Я ведь жадная провинциалка, а Вы для меня – первый большой ученый. Вы – первый, кто меня познакомил с широтами библиографии (я помню выставку в читальном зале и реплику: «Аспирант все должен читать»), проблемами текстологии и изданиями (даже!). Как все встречи с большими людьми, моя встреча с Вами не прошла в ряду сереньких событий, жизней, достойных забвения. Она тем значительнее, что была первой (все первое значительно) и целевой.

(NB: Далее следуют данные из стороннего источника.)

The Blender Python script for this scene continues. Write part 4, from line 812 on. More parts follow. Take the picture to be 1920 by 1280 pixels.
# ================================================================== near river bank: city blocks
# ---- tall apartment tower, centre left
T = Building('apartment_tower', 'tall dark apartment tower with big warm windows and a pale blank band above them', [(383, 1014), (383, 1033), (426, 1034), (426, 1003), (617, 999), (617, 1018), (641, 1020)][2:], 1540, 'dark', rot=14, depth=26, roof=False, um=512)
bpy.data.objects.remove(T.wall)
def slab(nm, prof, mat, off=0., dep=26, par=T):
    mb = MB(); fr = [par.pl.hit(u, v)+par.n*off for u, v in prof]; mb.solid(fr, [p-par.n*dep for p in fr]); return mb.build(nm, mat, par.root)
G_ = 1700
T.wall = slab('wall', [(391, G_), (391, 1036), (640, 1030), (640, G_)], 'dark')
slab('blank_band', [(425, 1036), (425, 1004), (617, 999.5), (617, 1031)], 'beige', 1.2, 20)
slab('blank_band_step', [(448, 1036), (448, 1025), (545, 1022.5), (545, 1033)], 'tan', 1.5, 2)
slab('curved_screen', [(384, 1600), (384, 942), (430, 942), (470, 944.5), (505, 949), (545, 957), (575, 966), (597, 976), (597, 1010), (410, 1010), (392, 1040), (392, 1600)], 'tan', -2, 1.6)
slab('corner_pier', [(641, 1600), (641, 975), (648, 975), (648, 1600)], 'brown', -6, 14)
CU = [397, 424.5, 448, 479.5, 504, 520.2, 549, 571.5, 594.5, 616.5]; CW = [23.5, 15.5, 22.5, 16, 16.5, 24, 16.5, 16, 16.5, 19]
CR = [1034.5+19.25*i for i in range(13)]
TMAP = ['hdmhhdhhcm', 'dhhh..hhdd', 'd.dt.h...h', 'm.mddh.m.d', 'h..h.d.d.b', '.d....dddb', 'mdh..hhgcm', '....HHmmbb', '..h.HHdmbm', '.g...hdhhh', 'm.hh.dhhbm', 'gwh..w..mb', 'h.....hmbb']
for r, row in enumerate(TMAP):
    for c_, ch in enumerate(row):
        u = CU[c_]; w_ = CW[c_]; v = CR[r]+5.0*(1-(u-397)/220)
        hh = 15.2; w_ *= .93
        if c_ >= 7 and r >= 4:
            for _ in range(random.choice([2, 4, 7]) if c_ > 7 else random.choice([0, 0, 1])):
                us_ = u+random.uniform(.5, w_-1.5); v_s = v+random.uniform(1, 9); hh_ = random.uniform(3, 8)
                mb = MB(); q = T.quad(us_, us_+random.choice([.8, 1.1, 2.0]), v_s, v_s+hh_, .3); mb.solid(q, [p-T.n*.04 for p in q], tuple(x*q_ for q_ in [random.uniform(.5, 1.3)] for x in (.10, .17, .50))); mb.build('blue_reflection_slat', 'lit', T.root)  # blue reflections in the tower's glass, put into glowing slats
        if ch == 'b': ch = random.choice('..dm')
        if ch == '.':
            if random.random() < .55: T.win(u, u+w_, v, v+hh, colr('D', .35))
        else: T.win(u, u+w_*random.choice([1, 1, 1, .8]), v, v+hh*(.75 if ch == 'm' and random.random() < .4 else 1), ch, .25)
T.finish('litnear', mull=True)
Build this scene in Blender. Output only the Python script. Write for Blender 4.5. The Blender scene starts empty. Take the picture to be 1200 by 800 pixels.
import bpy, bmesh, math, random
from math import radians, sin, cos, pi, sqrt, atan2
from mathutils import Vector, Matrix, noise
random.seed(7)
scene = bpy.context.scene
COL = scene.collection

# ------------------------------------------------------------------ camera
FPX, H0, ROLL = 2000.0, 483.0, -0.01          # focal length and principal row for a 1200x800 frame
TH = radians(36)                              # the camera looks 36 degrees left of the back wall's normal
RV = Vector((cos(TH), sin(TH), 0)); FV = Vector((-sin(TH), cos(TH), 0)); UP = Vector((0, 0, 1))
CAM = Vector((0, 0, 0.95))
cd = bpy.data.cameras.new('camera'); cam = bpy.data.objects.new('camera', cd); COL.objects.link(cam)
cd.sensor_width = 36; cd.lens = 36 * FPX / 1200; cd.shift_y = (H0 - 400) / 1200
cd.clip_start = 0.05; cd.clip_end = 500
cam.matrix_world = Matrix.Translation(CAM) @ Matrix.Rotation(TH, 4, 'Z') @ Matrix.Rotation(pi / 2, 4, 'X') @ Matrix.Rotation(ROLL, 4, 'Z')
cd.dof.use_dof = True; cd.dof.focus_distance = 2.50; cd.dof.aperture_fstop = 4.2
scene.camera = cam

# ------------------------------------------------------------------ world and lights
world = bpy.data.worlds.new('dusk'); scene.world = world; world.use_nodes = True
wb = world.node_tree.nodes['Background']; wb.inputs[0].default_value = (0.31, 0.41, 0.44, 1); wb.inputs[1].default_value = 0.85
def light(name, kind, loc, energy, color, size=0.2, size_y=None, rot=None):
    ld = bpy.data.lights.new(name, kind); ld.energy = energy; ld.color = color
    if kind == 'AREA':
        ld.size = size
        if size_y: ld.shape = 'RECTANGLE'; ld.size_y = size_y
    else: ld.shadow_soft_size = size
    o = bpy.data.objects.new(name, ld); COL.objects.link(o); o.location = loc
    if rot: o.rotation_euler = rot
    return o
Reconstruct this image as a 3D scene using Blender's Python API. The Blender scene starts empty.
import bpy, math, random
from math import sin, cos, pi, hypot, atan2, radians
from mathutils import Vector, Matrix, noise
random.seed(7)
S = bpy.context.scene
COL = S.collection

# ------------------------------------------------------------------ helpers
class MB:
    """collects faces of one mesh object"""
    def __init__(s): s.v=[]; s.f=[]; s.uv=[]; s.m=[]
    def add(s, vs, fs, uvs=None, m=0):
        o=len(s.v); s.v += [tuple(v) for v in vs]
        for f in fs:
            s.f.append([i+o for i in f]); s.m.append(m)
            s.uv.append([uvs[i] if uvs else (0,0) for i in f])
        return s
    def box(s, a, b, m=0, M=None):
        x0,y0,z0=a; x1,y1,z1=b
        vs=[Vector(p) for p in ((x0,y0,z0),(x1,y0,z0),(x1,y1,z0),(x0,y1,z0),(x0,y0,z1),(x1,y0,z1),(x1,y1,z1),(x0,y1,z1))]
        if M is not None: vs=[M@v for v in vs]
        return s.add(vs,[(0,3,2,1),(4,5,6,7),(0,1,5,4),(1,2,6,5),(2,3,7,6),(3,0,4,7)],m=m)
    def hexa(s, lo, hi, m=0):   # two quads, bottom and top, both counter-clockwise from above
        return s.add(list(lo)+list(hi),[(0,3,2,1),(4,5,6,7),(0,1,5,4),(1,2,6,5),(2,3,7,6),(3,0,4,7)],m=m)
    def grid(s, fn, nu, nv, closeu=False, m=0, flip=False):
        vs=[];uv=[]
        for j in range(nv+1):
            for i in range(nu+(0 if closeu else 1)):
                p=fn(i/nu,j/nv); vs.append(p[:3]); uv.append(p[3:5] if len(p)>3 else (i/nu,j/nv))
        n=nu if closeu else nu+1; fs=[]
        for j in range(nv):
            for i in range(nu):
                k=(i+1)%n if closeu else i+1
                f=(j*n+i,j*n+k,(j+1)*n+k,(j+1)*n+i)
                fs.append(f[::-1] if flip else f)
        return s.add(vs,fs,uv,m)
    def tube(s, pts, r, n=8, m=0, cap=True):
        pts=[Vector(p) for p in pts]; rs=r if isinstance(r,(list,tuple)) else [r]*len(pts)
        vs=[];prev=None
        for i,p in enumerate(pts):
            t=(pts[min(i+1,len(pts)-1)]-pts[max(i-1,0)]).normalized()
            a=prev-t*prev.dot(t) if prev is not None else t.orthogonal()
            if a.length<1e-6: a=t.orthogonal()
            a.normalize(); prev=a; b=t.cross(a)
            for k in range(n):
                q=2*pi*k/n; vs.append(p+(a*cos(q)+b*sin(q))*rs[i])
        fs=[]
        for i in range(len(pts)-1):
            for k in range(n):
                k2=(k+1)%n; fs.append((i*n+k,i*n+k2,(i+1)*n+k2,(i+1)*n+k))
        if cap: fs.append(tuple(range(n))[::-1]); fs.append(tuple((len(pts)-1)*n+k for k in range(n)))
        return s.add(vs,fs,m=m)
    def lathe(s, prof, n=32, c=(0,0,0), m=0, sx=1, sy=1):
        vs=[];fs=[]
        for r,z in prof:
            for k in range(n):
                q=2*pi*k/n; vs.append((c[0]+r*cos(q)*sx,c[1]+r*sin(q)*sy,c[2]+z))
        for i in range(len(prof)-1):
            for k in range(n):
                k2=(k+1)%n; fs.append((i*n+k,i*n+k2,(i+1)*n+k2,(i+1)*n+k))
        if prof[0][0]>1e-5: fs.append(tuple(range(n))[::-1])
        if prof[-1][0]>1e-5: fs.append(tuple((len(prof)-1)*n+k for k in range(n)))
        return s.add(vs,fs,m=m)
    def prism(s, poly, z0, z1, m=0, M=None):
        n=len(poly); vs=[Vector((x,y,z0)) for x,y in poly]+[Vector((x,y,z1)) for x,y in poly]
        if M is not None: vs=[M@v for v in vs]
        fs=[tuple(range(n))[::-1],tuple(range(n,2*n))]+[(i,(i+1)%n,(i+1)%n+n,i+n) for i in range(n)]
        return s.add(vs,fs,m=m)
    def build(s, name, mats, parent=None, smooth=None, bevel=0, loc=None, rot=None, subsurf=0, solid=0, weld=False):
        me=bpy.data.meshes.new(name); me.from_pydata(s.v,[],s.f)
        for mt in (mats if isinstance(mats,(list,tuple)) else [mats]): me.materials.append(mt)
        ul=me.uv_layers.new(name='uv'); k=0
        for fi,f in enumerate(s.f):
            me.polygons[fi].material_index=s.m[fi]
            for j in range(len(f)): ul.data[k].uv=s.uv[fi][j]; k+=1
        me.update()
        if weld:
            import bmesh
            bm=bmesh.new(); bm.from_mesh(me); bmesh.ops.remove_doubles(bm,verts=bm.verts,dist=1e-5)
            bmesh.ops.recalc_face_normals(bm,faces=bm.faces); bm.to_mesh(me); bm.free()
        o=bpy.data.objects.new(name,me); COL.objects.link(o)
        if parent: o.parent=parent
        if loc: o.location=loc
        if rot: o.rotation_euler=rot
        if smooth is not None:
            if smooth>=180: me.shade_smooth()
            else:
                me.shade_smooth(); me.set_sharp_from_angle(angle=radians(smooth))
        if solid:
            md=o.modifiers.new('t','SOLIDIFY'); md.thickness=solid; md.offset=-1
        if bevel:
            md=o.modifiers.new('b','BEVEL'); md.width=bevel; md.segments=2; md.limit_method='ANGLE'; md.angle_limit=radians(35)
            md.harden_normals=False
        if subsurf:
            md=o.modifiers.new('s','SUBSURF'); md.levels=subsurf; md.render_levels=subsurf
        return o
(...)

Я все время хотела Вам писать, но откладывала до решительного какого-нибудь заметного события. <…>
Не скрою, что иногда мои порывы сдерживало то плохое впечатление, которое я произвела на Вас, как-то не умела я вместе с плохим показать и хорошее, чем я владею; душа почему-то съеживалась, и язык то примерзал к зубам, то примитивно и невразумительно работал. <…>
Когда Вас наградили, я была счастлива за Вас и первый раз порадовалась Вашему отъезду: только без Вас я по отдельным штрихам (картины от меня скрыты) поняла, как Вам было здесь трудно.
Я гордилась Вами, и это состояние выразила в телеграмме, которая, как мне кажется сейчас, несколько высокопарно звучит, но тогда я так думала, так чувствовала и так написала. <…>
Примите теплый привет из холодного Иркутска.
Поддержкой и покровительством М. К. нередко пользовались молодые ученые, формально не принадлежавшие к его ученикам. Таков и герой, о котором мы считаем нужным напомнить, учитывая его роль и репутацию в советской литературно-общественной жизни 1960–1970‑х гг.
М. К. познакомился с А. Л. Дымшицем (1910–1975) в начале 1930‑х гг., когда недавний выпускник ленинградского Института истории искусств становится сотрудником Института русской литературы и готовит к печати ряд историко-литературных работ для издательства «Academia», «Библиотеки поэта» и др. Позднее, работая в Ленинградском государственном педагогическом институте им. А. И. Герцена, Дымшиц увлекается изучением фабрично-заводского фольклора и пролетарской поэзии, а летом 1935 г. руководит фольклорной экспедицией на завод «Красное Сормово» (ее участниками были также Л. М. Лотман, А. Д. Соймонов, В. В. Чистов)[62]. В 1936 г. Дымшиц защищает в Пушкинском Доме кандидатскую диссертацию («Очерки из истории ранней пролетарской поэзии и рабочего фольклора»); в 1936/37 учебном году выступает в фольклорном кружке университета с докладом «Маяковский и фольклор».